═════ DATA LINES ═════

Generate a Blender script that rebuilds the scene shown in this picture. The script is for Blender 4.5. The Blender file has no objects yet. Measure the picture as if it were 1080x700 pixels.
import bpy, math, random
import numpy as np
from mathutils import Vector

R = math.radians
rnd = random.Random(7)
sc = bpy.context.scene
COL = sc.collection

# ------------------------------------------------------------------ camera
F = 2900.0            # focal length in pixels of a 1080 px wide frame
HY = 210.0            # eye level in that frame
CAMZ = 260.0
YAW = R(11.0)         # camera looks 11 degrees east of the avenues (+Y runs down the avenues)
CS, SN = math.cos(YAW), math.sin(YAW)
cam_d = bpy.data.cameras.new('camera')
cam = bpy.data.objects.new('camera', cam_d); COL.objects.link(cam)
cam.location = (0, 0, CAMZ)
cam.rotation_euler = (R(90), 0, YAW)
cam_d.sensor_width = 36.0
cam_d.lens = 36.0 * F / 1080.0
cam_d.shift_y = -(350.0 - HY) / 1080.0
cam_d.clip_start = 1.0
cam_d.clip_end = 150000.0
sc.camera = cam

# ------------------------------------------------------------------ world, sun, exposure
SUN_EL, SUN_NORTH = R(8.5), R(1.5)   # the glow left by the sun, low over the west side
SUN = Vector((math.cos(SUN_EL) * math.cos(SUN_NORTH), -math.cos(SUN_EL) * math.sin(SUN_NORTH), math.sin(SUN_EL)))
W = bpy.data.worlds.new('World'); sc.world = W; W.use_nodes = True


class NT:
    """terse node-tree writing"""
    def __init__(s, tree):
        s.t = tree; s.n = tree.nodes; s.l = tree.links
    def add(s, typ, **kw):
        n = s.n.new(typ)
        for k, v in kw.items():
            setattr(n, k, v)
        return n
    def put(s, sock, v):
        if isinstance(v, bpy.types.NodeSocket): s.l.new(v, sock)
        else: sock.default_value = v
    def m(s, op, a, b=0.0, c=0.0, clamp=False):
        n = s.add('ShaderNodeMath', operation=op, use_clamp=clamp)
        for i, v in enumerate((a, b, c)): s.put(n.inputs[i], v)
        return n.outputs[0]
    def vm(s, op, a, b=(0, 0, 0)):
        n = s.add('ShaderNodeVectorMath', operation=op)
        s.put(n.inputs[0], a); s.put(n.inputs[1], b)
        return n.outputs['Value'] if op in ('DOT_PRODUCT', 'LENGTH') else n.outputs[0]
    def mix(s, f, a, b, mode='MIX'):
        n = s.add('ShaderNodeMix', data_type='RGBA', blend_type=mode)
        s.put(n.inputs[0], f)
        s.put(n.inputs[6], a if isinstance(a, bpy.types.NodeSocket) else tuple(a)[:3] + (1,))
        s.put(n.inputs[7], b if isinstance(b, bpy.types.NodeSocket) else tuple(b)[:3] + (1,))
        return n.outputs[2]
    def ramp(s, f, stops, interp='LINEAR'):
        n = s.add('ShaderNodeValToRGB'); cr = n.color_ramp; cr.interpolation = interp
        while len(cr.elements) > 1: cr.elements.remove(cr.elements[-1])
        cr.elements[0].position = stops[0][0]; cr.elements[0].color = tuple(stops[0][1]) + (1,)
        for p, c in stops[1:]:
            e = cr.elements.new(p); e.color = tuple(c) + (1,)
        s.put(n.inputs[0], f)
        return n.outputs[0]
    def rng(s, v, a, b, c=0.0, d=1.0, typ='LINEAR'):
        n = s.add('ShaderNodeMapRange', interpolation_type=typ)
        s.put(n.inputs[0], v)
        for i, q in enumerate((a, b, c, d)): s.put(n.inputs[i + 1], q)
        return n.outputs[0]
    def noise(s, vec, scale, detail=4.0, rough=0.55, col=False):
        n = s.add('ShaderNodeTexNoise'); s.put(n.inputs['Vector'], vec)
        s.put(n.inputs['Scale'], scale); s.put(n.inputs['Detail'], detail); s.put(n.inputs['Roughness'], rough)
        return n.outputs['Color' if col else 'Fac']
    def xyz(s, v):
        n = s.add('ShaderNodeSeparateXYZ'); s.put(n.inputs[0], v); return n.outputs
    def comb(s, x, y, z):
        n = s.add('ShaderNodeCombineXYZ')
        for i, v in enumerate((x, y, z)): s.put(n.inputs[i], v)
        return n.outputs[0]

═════

PROBLEM:
Return each line of the data exactly as written above.

TASK RESULT:
Generate a Blender script that rebuilds the scene shown in this picture. The script is for Blender 4.5. The Blender file has no objects yet. Measure the picture as if it were 1080x700 pixels.
import bpy, math, random
import numpy as np
from mathutils import Vector

R = math.radians
rnd = random.Random(7)
sc = bpy.context.scene
COL = sc.collection

# ------------------------------------------------------------------ camera
F = 2900.0            # focal length in pixels of a 1080 px wide frame
HY = 210.0            # eye level in that frame
CAMZ = 260.0
YAW = R(11.0)         # camera looks 11 degrees east of the avenues (+Y runs down the avenues)
CS, SN = math.cos(YAW), math.sin(YAW)
cam_d = bpy.data.cameras.new('camera')
cam = bpy.data.objects.new('camera', cam_d); COL.objects.link(cam)
cam.location = (0, 0, CAMZ)
cam.rotation_euler = (R(90), 0, YAW)
cam_d.sensor_width = 36.0
cam_d.lens = 36.0 * F / 1080.0
cam_d.shift_y = -(350.0 - HY) / 1080.0
cam_d.clip_start = 1.0
cam_d.clip_end = 150000.0
sc.camera = cam

# ------------------------------------------------------------------ world, sun, exposure
SUN_EL, SUN_NORTH = R(8.5), R(1.5)   # the glow left by the sun, low over the west side
SUN = Vector((math.cos(SUN_EL) * math.cos(SUN_NORTH), -math.cos(SUN_EL) * math.sin(SUN_NORTH), math.sin(SUN_EL)))
W = bpy.data.worlds.new('World'); sc.world = W; W.use_nodes = True


class NT:
    """terse node-tree writing"""
    def __init__(s, tree):
        s.t = tree; s.n = tree.nodes; s.l = tree.links
    def add(s, typ, **kw):
        n = s.n.new(typ)
        for k, v in kw.items():
            setattr(n, k, v)
        return n
    def put(s, sock, v):
        if isinstance(v, bpy.types.NodeSocket): s.l.new(v, sock)
        else: sock.default_value = v
    def m(s, op, a, b=0.0, c=0.0, clamp=False):
        n = s.add('ShaderNodeMath', operation=op, use_clamp=clamp)
        for i, v in enumerate((a, b, c)): s.put(n.inputs[i], v)
        return n.outputs[0]
    def vm(s, op, a, b=(0, 0, 0)):
        n = s.add('ShaderNodeVectorMath', operation=op)
        s.put(n.inputs[0], a); s.put(n.inputs[1], b)
        return n.outputs['Value'] if op in ('DOT_PRODUCT', 'LENGTH') else n.outputs[0]
    def mix(s, f, a, b, mode='MIX'):
        n = s.add('ShaderNodeMix', data_type='RGBA', blend_type=mode)
        s.put(n.inputs[0], f)
        s.put(n.inputs[6], a if isinstance(a, bpy.types.NodeSocket) else tuple(a)[:3] + (1,))
        s.put(n.inputs[7], b if isinstance(b, bpy.types.NodeSocket) else tuple(b)[:3] + (1,))
        return n.outputs[2]
    def ramp(s, f, stops, interp='LINEAR'):
        n = s.add('ShaderNodeValToRGB'); cr = n.color_ramp; cr.interpolation = interp
        while len(cr.elements) > 1: cr.elements.remove(cr.elements[-1])
        cr.elements[0].position = stops[0][0]; cr.elements[0].color = tuple(stops[0][1]) + (1,)
        for p, c in stops[1:]:
            e = cr.elements.new(p); e.color = tuple(c) + (1,)
        s.put(n.inputs[0], f)
        return n.outputs[0]
    def rng(s, v, a, b, c=0.0, d=1.0, typ='LINEAR'):
        n = s.add('ShaderNodeMapRange', interpolation_type=typ)
        s.put(n.inputs[0], v)
        for i, q in enumerate((a, b, c, d)): s.put(n.inputs[i + 1], q)
        return n.outputs[0]
    def noise(s, vec, scale, detail=4.0, rough=0.55, col=False):
        n = s.add('ShaderNodeTexNoise'); s.put(n.inputs['Vector'], vec)
        s.put(n.inputs['Scale'], scale); s.put(n.inputs['Detail'], detail); s.put(n.inputs['Roughness'], rough)
        return n.outputs['Color' if col else 'Fac']
    def xyz(s, v):
        n = s.add('ShaderNodeSeparateXYZ'); s.put(n.inputs[0], v); return n.outputs
    def comb(s, x, y, z):
        n = s.add('ShaderNodeCombineXYZ')
        for i, v in enumerate((x, y, z)): s.put(n.inputs[i], v)
        return n.outputs[0]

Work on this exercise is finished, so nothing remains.